Era intenso, e forte, e podia tê-lo nas mãos.

(E ela pensou mesmo que o teria para sempre.)

Mas também este partiu.

E deixou a moça um pouco mais pálida, e seca, e triste.


Tempos depois, tendo sentido uma dor muito profunda, algo de si nasceu.

Nasceu em noite escura com ela a espremer a escuridão. Confusa com o que sentia, e que doía, e que era um mundo novo que dela saía, e nascia...

Novo!


Também pálido mas nunca triste, o pequeno olhou em seus fundos olhos.

A moça agora mãe ficou longo tempo a admirar.

Ela o tinha nas mãos, mas sabia que logo ele também iria partir.

Talvez, e só talvez,

Ali ela entendeu o universo inteiro.

Porque ao olhar para ele, pela primeira vez ela olhou para si.

E tudo que tivera sempre com ela estampado em sua pele fina.

Tudo ali, escondido e doce como receita de avó. As dores, as alegrias, as angústias e os nós.

T u d o a l i .


A moça ainda pálida e seca, mas nunca mais triste entendeu.

Compreendeu que não precisava levar as coisas nas mãos

Mas que sempre

Levava tudo nos olhos.



Dei apenas uma frase em francês antes de iniciar a cena: “vou contar a vocês a história de uma moça que tudo a escapa”. Só isso, imagens metafóricas com botões, linhas e retalhos e nada mais.
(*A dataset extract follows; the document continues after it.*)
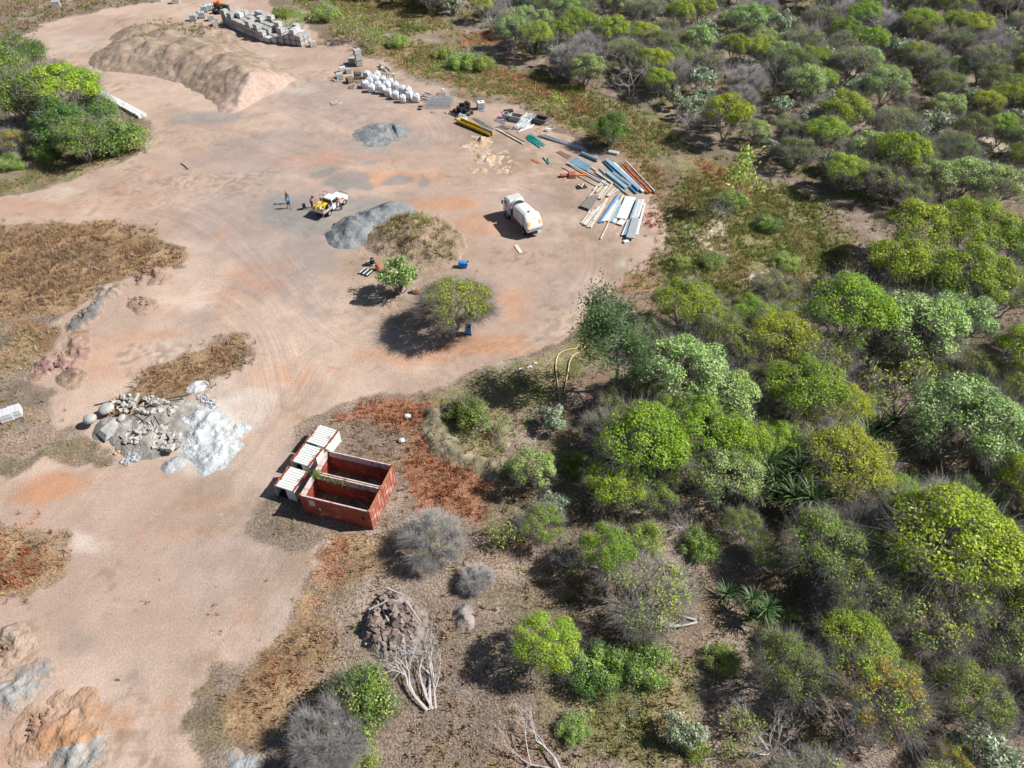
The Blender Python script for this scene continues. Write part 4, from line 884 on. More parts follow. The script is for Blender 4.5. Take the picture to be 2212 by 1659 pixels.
grass('weeds', 'weeds growing over the long sand stockpile', GP([(270,75),(330,35),(450,45),(520,90),(470,110),(390,90),(300,120)]), 2.2, (.2, .55), GN+MX, 31, thresh=.5, zf=sand_z, wd=.06)
grass('weeds', 'tall weeds covering the mound between the gravel and the truck', GP([(810,500),(850,462),(920,462),(975,505),(985,560),(940,570),(860,535)]), 16, (.35, .8), GN+MX, 32, thresh=.34, zf=mound_z)
grass('weeds', 'grass growing on the curved earth bank', GP([(920,870),(960,860),(1095,930),(1100,1010),(1040,1020),(960,985),(925,930)]), 10, (.2, .5), GN+MX, 33, thresh=.42, zf=bank_z)

# ------------------------------------------------------------------ broken concrete, cobbles, loose stones
def chunk_mesh(seed, sx, sy, sz, j=.22):
    r = random.Random(seed); b = MB(); b.box((0, 0, 0), (sx, sy, sz), taper=(r.uniform(.6, .95), r.uniform(.6, .95))); b.v = [tuple(c*(1+r.uniform(-j, j)) for c in q) for q in b.v]
    return b.mesh('chunk')
CH = [chunk_mesh(i, 1, RR.uniform(.6, 1), RR.uniform(.45, .9)) for i in range(8)]
for m_ in CH: m_.materials.append(m_rock)
BL = [chunk_mesh(40+i, 1, .8, .7, .1) for i in range(4)]
for m_ in BL: m_.materials.append(m_blok)
def heap_of(name, label, cat, poly_uv, n, size, meshes, zf=None, piece='chunk', group=None, dome=.0):
    Pw = GP(poly_uv); c0 = Pw.mean(0); e = empty(name, (c0[0], c0[1], float(gz(*c0))), 0, label, cat, group); lo, hi = Pw.min(0), Pw.max(0); k = 0; r = random.Random(n*7+len(label))
    rad = np.abs(Pw-c0).max()
    while k < n:
        x, y = r.uniform(lo[0], hi[0]), r.uniform(lo[1], hi[1]); d = float(sdf(Pw, np.array([x]), np.array([y]))[0])
        if d < 0: continue
        s = r.uniform(*size)*(1 if r.random() > .15 else 1.5); z = float(zf(np.array([x]), np.array([y]))[0]) if zf else float(gz(x, y))+dome*min(1, d/1.)
        o = bpy.data.objects.new(piece, meshes[r.randrange(len(meshes))]); col.objects.link(o); o.parent = e
        o.location = (x-c0[0], y-c0[1], z-float(gz(*c0))+s*.22); o.scale = (s, s, s); o.rotation_euler = (r.uniform(-.6, .6), r.uniform(-.6, .6), r.uniform(0, 6.28)); k += 1
    return e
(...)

Talvez não fosse mesmo preciso que me entendessem.

Apresentei com a tranqüilidade ao meu lado, fazendo-me cócegas nas orelhas. Aqui há uma expressão que diz algo como “tomar o seu tempo” – é como carpe diem, aproveitar os instantes, não se apressar. Dar às coisas o tempo que elas necessitam. E assim foi...

Tendo sido a quinta a apresentar, em seguida tive-me aliviada. Acabou, tinha feito o melhor que pude. E estava contente por isso.

Muitos outros apresentaram hoje, em seguida. E podendo assistir aos demais, depois de ter acompanhado-os em todas as aulas, laboratórios e oficina, foi um presente! Um aprendizado vê-los em cena.

Percebi que a percepção de mundo aqui é outra, não linear. Deu para notar a diferença com as cenas dos estrangeiros de fora da Europa, porque fazíamos – na maioria – cenas realistas, enquanto os demais arriscavam outras relações, permissíveis e dialógicas. Bom demais assisti-los, abriu inúmeras portas em minha imaginação!